[Scene modeling code data]
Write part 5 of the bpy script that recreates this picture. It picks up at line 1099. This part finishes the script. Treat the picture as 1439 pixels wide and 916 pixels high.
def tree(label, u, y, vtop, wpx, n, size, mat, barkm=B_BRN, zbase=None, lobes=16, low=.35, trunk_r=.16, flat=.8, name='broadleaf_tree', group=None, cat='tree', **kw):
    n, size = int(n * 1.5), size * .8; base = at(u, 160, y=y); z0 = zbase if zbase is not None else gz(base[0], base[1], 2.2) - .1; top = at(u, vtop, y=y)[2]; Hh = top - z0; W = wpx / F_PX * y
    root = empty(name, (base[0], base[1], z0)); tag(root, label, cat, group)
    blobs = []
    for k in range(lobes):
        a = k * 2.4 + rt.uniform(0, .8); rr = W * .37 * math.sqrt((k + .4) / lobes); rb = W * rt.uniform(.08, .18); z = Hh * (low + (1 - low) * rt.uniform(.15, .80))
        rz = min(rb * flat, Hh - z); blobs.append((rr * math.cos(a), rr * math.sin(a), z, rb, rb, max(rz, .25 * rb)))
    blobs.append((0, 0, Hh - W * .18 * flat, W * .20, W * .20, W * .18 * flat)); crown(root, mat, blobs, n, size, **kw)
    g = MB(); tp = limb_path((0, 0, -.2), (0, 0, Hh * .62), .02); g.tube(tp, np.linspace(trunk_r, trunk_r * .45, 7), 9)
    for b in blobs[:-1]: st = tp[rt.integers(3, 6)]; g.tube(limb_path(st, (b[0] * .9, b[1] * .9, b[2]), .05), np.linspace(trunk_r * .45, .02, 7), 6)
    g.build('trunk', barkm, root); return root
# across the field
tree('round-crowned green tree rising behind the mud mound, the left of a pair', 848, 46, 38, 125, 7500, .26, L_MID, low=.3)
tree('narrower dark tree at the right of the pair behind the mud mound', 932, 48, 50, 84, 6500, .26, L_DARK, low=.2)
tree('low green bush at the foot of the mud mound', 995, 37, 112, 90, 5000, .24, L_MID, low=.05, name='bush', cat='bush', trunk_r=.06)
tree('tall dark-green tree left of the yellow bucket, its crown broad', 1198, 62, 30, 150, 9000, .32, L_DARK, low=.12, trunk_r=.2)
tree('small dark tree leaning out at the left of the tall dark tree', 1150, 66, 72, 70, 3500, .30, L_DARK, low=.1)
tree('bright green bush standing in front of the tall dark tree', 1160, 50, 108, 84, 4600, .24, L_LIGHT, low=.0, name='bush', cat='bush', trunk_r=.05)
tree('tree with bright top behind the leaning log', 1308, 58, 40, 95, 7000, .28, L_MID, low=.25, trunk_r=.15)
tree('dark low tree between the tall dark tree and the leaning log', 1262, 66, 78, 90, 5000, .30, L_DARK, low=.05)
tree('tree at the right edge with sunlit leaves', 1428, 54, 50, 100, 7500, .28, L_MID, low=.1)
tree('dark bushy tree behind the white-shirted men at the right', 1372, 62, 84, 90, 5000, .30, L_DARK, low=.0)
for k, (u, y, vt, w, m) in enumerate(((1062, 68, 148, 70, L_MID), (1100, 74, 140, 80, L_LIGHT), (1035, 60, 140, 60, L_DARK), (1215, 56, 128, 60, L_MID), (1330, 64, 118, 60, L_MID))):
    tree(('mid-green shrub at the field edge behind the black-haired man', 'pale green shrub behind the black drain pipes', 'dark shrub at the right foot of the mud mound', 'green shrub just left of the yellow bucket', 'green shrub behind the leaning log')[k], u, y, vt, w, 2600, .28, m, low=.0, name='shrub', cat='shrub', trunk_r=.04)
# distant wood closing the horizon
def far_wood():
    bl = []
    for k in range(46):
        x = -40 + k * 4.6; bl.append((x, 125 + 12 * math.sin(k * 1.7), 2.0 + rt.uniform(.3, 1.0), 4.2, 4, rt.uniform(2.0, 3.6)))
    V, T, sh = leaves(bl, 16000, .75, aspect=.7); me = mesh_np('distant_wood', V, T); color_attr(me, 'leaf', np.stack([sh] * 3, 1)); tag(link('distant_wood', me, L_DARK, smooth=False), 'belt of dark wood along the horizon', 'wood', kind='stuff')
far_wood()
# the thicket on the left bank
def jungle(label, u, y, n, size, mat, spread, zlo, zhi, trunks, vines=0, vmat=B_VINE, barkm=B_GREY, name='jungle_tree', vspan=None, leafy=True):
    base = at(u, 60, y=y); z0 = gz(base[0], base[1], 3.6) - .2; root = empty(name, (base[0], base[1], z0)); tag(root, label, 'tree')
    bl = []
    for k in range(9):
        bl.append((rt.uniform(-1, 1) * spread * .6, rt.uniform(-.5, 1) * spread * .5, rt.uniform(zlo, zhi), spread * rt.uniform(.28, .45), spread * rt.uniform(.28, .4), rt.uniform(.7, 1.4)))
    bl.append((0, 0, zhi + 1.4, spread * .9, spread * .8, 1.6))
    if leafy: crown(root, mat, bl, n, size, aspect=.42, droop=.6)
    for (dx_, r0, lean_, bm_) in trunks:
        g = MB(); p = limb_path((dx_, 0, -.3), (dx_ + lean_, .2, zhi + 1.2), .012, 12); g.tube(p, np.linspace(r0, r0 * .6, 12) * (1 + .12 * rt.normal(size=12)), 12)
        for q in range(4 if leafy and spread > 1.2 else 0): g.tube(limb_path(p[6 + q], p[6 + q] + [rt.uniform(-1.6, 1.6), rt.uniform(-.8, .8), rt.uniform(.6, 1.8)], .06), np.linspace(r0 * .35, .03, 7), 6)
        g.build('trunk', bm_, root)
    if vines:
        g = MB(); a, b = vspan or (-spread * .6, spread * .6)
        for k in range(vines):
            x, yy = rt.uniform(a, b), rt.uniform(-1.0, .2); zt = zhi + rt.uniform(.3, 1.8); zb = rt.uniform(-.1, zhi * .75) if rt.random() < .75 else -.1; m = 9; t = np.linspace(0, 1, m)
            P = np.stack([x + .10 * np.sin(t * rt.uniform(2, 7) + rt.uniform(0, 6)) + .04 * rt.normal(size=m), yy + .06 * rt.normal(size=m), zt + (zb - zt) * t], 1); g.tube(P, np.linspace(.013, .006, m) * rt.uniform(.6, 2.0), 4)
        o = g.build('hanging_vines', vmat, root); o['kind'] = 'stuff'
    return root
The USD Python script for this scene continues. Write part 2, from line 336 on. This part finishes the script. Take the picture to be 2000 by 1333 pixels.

[Aim]:
Repeat all of the records above exactly as written.

[Written solution]:
Write part 5 of the bpy script that recreates this picture. It picks up at line 1099. This part finishes the script. Treat the picture as 1439 pixels wide and 916 pixels high.
def tree(label, u, y, vtop, wpx, n, size, mat, barkm=B_BRN, zbase=None, lobes=16, low=.35, trunk_r=.16, flat=.8, name='broadleaf_tree', group=None, cat='tree', **kw):
    n, size = int(n * 1.5), size * .8; base = at(u, 160, y=y); z0 = zbase if zbase is not None else gz(base[0], base[1], 2.2) - .1; top = at(u, vtop, y=y)[2]; Hh = top - z0; W = wpx / F_PX * y
    root = empty(name, (base[0], base[1], z0)); tag(root, label, cat, group)
    blobs = []
    for k in range(lobes):
        a = k * 2.4 + rt.uniform(0, .8); rr = W * .37 * math.sqrt((k + .4) / lobes); rb = W * rt.uniform(.08, .18); z = Hh * (low + (1 - low) * rt.uniform(.15, .80))
        rz = min(rb * flat, Hh - z); blobs.append((rr * math.cos(a), rr * math.sin(a), z, rb, rb, max(rz, .25 * rb)))
    blobs.append((0, 0, Hh - W * .18 * flat, W * .20, W * .20, W * .18 * flat)); crown(root, mat, blobs, n, size, **kw)
    g = MB(); tp = limb_path((0, 0, -.2), (0, 0, Hh * .62), .02); g.tube(tp, np.linspace(trunk_r, trunk_r * .45, 7), 9)
    for b in blobs[:-1]: st = tp[rt.integers(3, 6)]; g.tube(limb_path(st, (b[0] * .9, b[1] * .9, b[2]), .05), np.linspace(trunk_r * .45, .02, 7), 6)
    g.build('trunk', barkm, root); return root
# across the field
tree('round-crowned green tree rising behind the mud mound, the left of a pair', 848, 46, 38, 125, 7500, .26, L_MID, low=.3)
tree('narrower dark tree at the right of the pair behind the mud mound', 932, 48, 50, 84, 6500, .26, L_DARK, low=.2)
tree('low green bush at the foot of the mud mound', 995, 37, 112, 90, 5000, .24, L_MID, low=.05, name='bush', cat='bush', trunk_r=.06)
tree('tall dark-green tree left of the yellow bucket, its crown broad', 1198, 62, 30, 150, 9000, .32, L_DARK, low=.12, trunk_r=.2)
tree('small dark tree leaning out at the left of the tall dark tree', 1150, 66, 72, 70, 3500, .30, L_DARK, low=.1)
tree('bright green bush standing in front of the tall dark tree', 1160, 50, 108, 84, 4600, .24, L_LIGHT, low=.0, name='bush', cat='bush', trunk_r=.05)
tree('tree with bright top behind the leaning log', 1308, 58, 40, 95, 7000, .28, L_MID, low=.25, trunk_r=.15)
tree('dark low tree between the tall dark tree and the leaning log', 1262, 66, 78, 90, 5000, .30, L_DARK, low=.05)
tree('tree at the right edge with sunlit leaves', 1428, 54, 50, 100, 7500, .28, L_MID, low=.1)
tree('dark bushy tree behind the white-shirted men at the right', 1372, 62, 84, 90, 5000, .30, L_DARK, low=.0)
for k, (u, y, vt, w, m) in enumerate(((1062, 68, 148, 70, L_MID), (1100, 74, 140, 80, L_LIGHT), (1035, 60, 140, 60, L_DARK), (1215, 56, 128, 60, L_MID), (1330, 64, 118, 60, L_MID))):
    tree(('mid-green shrub at the field edge behind the black-haired man', 'pale green shrub behind the black drain pipes', 'dark shrub at the right foot of the mud mound', 'green shrub just left of the yellow bucket', 'green shrub behind the leaning log')[k], u, y, vt, w, 2600, .28, m, low=.0, name='shrub', cat='shrub', trunk_r=.04)
# distant wood closing the horizon
def far_wood():
    bl = []
    for k in range(46):
        x = -40 + k * 4.6; bl.append((x, 125 + 12 * math.sin(k * 1.7), 2.0 + rt.uniform(.3, 1.0), 4.2, 4, rt.uniform(2.0, 3.6)))
    V, T, sh = leaves(bl, 16000, .75, aspect=.7); me = mesh_np('distant_wood', V, T); color_attr(me, 'leaf', np.stack([sh] * 3, 1)); tag(link('distant_wood', me, L_DARK, smooth=False), 'belt of dark wood along the horizon', 'wood', kind='stuff')
far_wood()
# the thicket on the left bank
def jungle(label, u, y, n, size, mat, spread, zlo, zhi, trunks, vines=0, vmat=B_VINE, barkm=B_GREY, name='jungle_tree', vspan=None, leafy=True):
    base = at(u, 60, y=y); z0 = gz(base[0], base[1], 3.6) - .2; root = empty(name, (base[0], base[1], z0)); tag(root, label, 'tree')
    bl = []
    for k in range(9):
        bl.append((rt.uniform(-1, 1) * spread * .6, rt.uniform(-.5, 1) * spread * .5, rt.uniform(zlo, zhi), spread * rt.uniform(.28, .45), spread * rt.uniform(.28, .4), rt.uniform(.7, 1.4)))
    bl.append((0, 0, zhi + 1.4, spread * .9, spread * .8, 1.6))
    if leafy: crown(root, mat, bl, n, size, aspect=.42, droop=.6)
    for (dx_, r0, lean_, bm_) in trunks:
        g = MB(); p = limb_path((dx_, 0, -.3), (dx_ + lean_, .2, zhi + 1.2), .012, 12); g.tube(p, np.linspace(r0, r0 * .6, 12) * (1 + .12 * rt.normal(size=12)), 12)
        for q in range(4 if leafy and spread > 1.2 else 0): g.tube(limb_path(p[6 + q], p[6 + q] + [rt.uniform(-1.6, 1.6), rt.uniform(-.8, .8), rt.uniform(.6, 1.8)], .06), np.linspace(r0 * .35, .03, 7), 6)
        g.build('trunk', bm_, root)
    if vines:
        g = MB(); a, b = vspan or (-spread * .6, spread * .6)
        for k in range(vines):
            x, yy = rt.uniform(a, b), rt.uniform(-1.0, .2); zt = zhi + rt.uniform(.3, 1.8); zb = rt.uniform(-.1, zhi * .75) if rt.random() < .75 else -.1; m = 9; t = np.linspace(0, 1, m)
            P = np.stack([x + .10 * np.sin(t * rt.uniform(2, 7) + rt.uniform(0, 6)) + .04 * rt.normal(size=m), yy + .06 * rt.normal(size=m), zt + (zb - zt) * t], 1); g.tube(P, np.linspace(.013, .006, m) * rt.uniform(.6, 2.0), 4)
        o = g.build('hanging_vines', vmat, root); o['kind'] = 'stuff'
    return root
The USD Python script for this scene continues. Write part 2, from line 336 on. This part finishes the script. Take the picture to be 2000 by 1333 pixels.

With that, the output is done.